**WHAT TO PRODUCE**
Review the material line by line. Identify and copy every line that contains the string "scene".

◇ ◇ ◇ ◇ ◇

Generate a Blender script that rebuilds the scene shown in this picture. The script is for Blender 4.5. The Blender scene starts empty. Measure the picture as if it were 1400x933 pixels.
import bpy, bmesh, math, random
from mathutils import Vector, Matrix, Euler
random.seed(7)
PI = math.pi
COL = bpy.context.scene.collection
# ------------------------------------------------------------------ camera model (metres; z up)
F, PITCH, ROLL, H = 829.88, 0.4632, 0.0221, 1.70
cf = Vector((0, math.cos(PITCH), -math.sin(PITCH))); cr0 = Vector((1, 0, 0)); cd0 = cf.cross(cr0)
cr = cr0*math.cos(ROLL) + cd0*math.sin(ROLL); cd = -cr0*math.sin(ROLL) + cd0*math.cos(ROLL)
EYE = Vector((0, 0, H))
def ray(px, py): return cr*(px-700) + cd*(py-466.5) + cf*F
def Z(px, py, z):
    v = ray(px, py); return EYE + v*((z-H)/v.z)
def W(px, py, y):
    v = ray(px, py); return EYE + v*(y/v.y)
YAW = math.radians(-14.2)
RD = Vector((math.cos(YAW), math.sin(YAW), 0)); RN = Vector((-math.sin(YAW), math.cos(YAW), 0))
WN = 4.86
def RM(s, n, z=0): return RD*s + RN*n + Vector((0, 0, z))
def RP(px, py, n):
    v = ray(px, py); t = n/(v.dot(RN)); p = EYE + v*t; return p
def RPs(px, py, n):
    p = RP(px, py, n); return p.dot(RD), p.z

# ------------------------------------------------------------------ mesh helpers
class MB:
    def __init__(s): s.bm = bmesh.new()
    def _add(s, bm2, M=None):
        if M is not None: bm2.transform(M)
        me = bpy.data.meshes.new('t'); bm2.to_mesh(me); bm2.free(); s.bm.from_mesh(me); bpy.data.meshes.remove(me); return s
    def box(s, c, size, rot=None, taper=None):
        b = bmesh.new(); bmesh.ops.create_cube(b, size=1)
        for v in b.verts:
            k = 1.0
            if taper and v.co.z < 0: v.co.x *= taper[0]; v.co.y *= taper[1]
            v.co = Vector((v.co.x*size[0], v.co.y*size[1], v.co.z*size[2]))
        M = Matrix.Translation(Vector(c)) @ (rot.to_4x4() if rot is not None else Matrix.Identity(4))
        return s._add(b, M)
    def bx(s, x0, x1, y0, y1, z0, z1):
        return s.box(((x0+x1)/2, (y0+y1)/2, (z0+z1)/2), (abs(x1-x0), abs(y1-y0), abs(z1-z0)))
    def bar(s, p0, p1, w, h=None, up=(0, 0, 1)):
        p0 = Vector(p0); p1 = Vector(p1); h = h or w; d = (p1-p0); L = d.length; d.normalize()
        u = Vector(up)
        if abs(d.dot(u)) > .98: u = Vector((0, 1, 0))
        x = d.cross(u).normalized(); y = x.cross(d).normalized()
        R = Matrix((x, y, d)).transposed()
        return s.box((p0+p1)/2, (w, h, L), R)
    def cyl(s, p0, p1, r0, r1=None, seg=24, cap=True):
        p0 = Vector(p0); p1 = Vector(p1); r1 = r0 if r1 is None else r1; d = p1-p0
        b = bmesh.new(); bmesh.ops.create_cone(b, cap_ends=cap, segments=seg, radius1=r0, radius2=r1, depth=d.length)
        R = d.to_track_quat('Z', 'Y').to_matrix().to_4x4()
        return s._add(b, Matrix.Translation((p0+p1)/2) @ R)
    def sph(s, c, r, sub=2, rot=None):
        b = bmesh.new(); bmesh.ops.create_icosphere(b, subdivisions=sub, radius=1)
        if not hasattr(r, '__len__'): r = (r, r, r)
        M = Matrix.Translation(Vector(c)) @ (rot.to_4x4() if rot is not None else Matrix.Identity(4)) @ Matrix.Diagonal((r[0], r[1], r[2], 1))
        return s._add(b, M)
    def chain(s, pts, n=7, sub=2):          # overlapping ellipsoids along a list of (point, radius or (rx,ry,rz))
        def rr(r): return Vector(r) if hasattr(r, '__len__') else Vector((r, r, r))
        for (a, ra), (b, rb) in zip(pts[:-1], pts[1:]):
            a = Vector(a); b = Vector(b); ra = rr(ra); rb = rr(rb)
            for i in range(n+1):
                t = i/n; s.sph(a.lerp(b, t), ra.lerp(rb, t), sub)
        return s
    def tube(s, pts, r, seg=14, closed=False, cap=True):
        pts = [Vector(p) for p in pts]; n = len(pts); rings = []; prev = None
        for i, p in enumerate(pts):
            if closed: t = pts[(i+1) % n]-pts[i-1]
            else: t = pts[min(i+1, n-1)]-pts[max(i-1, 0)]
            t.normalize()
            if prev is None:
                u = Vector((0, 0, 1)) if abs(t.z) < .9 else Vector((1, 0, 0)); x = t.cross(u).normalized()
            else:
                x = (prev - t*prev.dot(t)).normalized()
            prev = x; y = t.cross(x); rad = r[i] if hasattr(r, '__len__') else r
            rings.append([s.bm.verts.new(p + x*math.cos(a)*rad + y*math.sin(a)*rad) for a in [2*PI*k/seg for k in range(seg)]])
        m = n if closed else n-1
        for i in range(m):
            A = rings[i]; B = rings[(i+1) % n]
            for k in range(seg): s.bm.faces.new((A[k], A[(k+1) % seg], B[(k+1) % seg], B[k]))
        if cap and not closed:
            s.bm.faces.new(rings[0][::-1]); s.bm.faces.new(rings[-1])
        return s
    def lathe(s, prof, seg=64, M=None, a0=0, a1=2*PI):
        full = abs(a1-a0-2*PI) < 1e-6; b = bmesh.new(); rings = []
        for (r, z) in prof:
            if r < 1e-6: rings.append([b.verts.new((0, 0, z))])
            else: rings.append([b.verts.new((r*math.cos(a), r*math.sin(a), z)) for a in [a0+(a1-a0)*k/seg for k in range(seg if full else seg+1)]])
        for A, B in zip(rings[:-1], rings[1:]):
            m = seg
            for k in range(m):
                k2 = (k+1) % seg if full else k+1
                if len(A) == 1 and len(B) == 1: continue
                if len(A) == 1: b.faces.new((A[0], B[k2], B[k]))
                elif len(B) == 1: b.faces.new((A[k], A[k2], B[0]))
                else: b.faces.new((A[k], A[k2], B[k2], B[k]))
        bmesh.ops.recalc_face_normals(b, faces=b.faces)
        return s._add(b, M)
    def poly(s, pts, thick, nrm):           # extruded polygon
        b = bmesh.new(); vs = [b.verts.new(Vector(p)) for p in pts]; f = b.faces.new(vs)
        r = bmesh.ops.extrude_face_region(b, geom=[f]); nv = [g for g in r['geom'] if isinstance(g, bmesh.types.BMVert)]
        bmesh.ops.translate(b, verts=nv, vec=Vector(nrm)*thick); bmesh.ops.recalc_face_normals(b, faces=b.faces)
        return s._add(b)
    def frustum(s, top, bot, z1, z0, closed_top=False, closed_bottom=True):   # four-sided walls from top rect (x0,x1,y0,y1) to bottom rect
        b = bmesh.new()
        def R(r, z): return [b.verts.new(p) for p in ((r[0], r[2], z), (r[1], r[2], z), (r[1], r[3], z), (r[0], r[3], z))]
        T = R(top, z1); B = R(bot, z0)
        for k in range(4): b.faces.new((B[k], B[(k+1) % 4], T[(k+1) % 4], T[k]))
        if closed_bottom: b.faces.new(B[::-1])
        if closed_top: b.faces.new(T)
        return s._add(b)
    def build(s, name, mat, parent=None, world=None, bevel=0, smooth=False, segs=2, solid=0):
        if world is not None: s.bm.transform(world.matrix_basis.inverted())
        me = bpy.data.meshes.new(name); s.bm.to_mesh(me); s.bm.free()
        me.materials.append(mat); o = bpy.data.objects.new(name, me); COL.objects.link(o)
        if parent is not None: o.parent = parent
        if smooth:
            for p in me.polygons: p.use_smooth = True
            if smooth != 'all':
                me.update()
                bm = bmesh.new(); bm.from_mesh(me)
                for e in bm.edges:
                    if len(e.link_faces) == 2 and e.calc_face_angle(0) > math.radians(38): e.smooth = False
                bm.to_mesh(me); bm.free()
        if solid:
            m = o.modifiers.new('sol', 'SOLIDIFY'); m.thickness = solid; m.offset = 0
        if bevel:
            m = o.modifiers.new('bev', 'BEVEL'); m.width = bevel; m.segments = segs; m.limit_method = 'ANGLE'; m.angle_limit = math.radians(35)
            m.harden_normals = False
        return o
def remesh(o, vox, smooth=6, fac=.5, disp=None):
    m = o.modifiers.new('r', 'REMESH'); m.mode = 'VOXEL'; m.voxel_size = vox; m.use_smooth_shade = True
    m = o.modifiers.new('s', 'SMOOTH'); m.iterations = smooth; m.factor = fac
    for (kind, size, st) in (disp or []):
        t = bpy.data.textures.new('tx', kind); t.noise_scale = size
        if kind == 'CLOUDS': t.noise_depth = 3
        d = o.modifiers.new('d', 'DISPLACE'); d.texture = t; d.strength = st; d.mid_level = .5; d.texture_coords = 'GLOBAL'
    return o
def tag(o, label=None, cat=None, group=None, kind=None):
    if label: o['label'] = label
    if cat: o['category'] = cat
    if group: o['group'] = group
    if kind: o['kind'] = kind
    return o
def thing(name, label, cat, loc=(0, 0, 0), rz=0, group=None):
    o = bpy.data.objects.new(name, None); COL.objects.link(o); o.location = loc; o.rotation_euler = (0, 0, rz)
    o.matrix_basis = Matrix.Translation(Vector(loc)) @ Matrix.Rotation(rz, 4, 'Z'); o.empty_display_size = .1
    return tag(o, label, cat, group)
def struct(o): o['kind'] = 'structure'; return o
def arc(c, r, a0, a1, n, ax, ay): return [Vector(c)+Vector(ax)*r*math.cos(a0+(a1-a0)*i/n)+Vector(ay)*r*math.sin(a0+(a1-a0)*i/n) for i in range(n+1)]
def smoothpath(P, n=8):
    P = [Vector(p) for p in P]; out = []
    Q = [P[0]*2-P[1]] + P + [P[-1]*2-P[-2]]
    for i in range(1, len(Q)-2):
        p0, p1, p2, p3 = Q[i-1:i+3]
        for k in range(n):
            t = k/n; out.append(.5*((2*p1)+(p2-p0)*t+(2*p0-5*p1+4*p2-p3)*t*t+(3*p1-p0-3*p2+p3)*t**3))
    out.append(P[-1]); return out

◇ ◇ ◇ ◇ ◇

**FINISHED TASK**
Generate a Blender script that rebuilds the scene shown in this picture. The script is for Blender 4.5. The Blender scene starts empty. Measure the picture as if it were 1400x933 pixels.
COL = bpy.context.scene.collection